All week long nobody else seems to have picked up on this. I found an attorney in Florida who has a blog dedicated to short sales, who wrote me that he had been in “shouting matches” on this very issue. He wrote a post on it, crediting me with the discovery. I also found that there is a lot of misinformation out there on this issue with many in the blogosphere believing that the IRS has a super priority that can never be released. Really astounding when you consider how reliable random websites and blogs are on most other issues. (My son tells me that irony doesn’t come across well in text. What do you think ?)
I also found that subsequent to the PMTA there is another IRS document which I am reproducing in full since it is pretty crisp:
IRSIG SBSE-05-1010-054
Certificates of Discharge in Short Sale Situations
October 4, 2010
Control Number: SBSE-05-1010-054
Expiration Date: October 5, 2011
Impacted : IRM 5.12.3
MEMORANDUM FOR DIRECTORS, COLLECTION AREA OPERATIONS DIRECTOR, ADVISORY, INSOLVENCY, AND QUALITY
FROM:
Frederick W. Schindler /s/ Frederick W. Schindler Director,
Collection Policy
SUBJECT:
Certificates of Discharge in Short Sale Situations
The purpose of this memorandum is to issue interim guidance for processing and approving requests for certificates of discharge in short sale situations. The impacted section of IRM 5.12.3 , Certificates Relating to Liens, will be revised to include the information in this memorandum. Please ensure that this information is distributed to all affected employees in your organization.
The authority of the Internal Revenue Service (IRS) to issue a certificate of discharge of property subject to the federal tax lien is found in Internal Revenue Code (IRC) section 6325(b). Among other conditions, the IRS may issue a certificate of discharge when the interest of the United States in the such property is determined to have no value ( section 6325(b)(2)(B)).
A short sale occurs when the senior lien holder agrees to accept less than the total amount owed as satisfaction for its lien claim. For example, a bank has a priority mortgage claim for $600,000, but, due to the significant decline in the real property market, the bank agrees to a sale of the mortgaged property for $300,000. Because the senior lien attaches to all the equity in the property, generally the lien interest of the United States in short sale properties is valueless. Therefore, applications for discharge for properties subject to short sales should be considered under IRC 6325(b)(2)(B).

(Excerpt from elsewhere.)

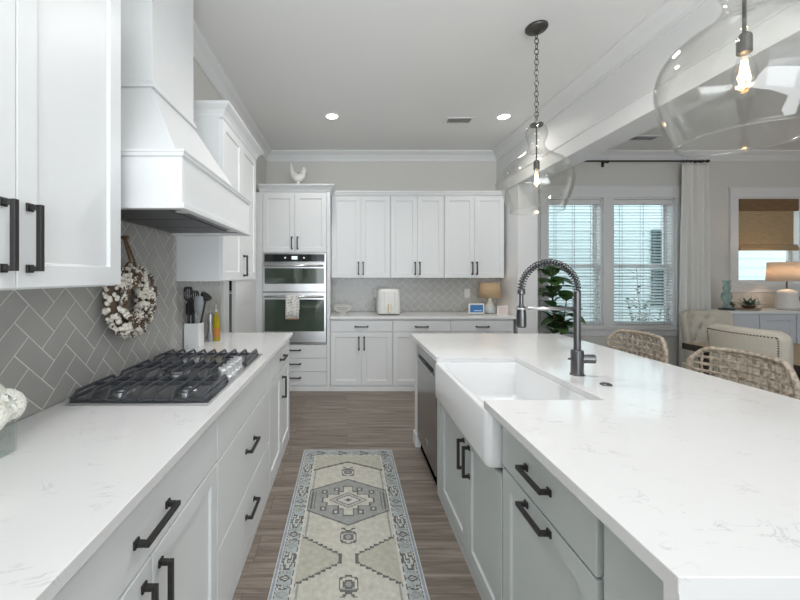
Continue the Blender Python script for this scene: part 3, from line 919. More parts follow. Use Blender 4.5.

To facilitate the sale of the property in these situations, the senior lien holder might negotiate the payment of expenses to be taken from its settlement amount. In certain situations, these expenses might be greater than normal closing costs allowed by the IRS and might include creditors that would otherwise be junior to Certificates of Discharge in Short Sales the IRS. This action by the senior lien holder to carve proceeds out of its priority claim to pay these expenses does not create an equity interest on the part of the taxpayer which may be reached by the IRS lien. Provided there is no fraudulent aspect to the payment distribution and the lien interests of the IRS in other properties of the taxpayer is not being harmed, the IRS has no authority to require payment of the sum that otherwise would have gone to the senior lien holder.
Following the previous example, the bank determines that out of the $300,000 sales price, it will allow $15,000 of expenses to be paid. Most of the $15,000 is for normal closing costs, but $5,000 of it is for a homeowner’s association fee, which is junior in priority to the IRS, and $2,000 is for state transfer taxes. Because the payments made for the homeowner’s association fee and the state transfer taxes are made from proceeds attributable to the bank’s priority lien interest and the interest of the IRS in the property to be discharged is valueless, the IRS cannot condition discharge upon payment of any part of the amount going to these expenses.
Therefore, upon receiving an application for discharge of a property subject to a short sale, follow standard procedures outlined in IRM 5.12.3 to investigate the statements made in the application regarding the transfer, encumbrances on the property, property values, and proposed distribution of the proceeds. Additional documentation to complete the investigation may be requested if the information has not otherwise been provided. Presuming no issues are identified, the discharge application can be approved following existing IRM procedures.
In normal (non-short) sale situations, where the lien claim of the bank is fully paid and the federal tax lien attaches to surplus proceeds, the IRS’s lien interest must be satisfied in accordance with IRC 6325(b) before the property can be discharged from the lien. Creditors junior to the IRS interest are not entitled to payment from the proceeds before the IRS lien interest is fully paid.
If you have any questions, please contact me, or a member of your staff may contact Kyle Romick, Senior Program Analyst.
I have to admit that I don’t know what IRSIG stands for. SBSE is small business self employment. This would be more embarrassing except for the fact that IRS employees testifying in Tax Court on internal documents that have been put in evidence sometimes can’t explain what their codes mean.